The study below reminds me which atmosphere stocks such as Nvidia (NVDA) are trading within.
It can be useful to those who use words such as “momentum” or “break-outs” as reasons for their investment or speculation decisions.
This study can also be applied to a bunch of the fabled tech darlings.
Keep in mind that mean reversion is a real thing.
What if NVDA’s stock price fell to $240?
While I see demand in certain industries and products, I’m also warning that valuations matter and the world won’t always need a new gadget let alone do we need another subscription software service.
I doubt that productivity, convenience or joy can be increased commensurately.
The second attached study features the Nasdaq 100.
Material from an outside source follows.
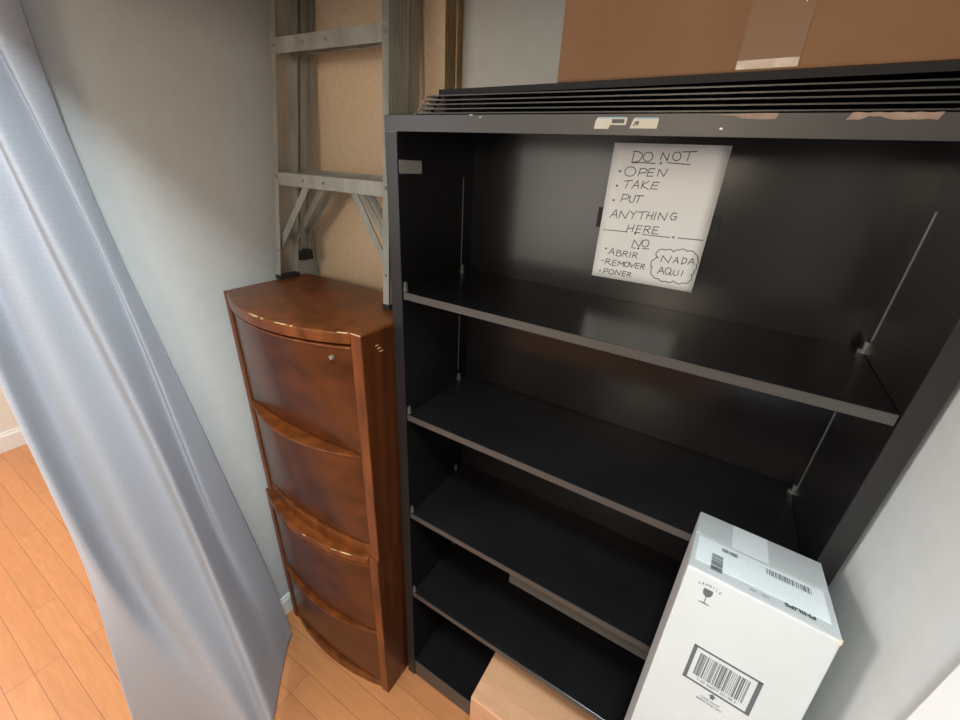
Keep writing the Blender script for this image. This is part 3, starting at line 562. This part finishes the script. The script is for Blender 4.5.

As the Nasdaq 100 (and S&P 500) completes a bearish outside reversal month, I wanted to show that historically, this index is not in a bubble.
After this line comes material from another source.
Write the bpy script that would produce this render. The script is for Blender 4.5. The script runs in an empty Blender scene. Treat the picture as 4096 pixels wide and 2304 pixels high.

The index is trading at an extreme and although the P/E ratio and other valuation metrics are lofty, they are not at all time highs.
They are not in a bubble. We have not seen a mania.
Although it is cringeworthy that 5 stocks (Apple, Amazon, Microsoft, Alphabet & Facebook) make up 45% of the index’s weighting, the Nasdaq 100 is yet to trade to the stratospheric percentage levels above its 200 day moving average, as seen in 2000.
My macro view on this index is another thing. hint – I am not a buyer of the Nasdaq 100 Index. (see my other posts about certain Nasdaq stocks resembling the Nifty 50)
p.s. be careful of those using the word ‘bubble’, especially when they use it for effect and more so, without doing their research.
Those type of folks tend to fabulously successful reaping reward by selling fear to the uninformed and the jittery.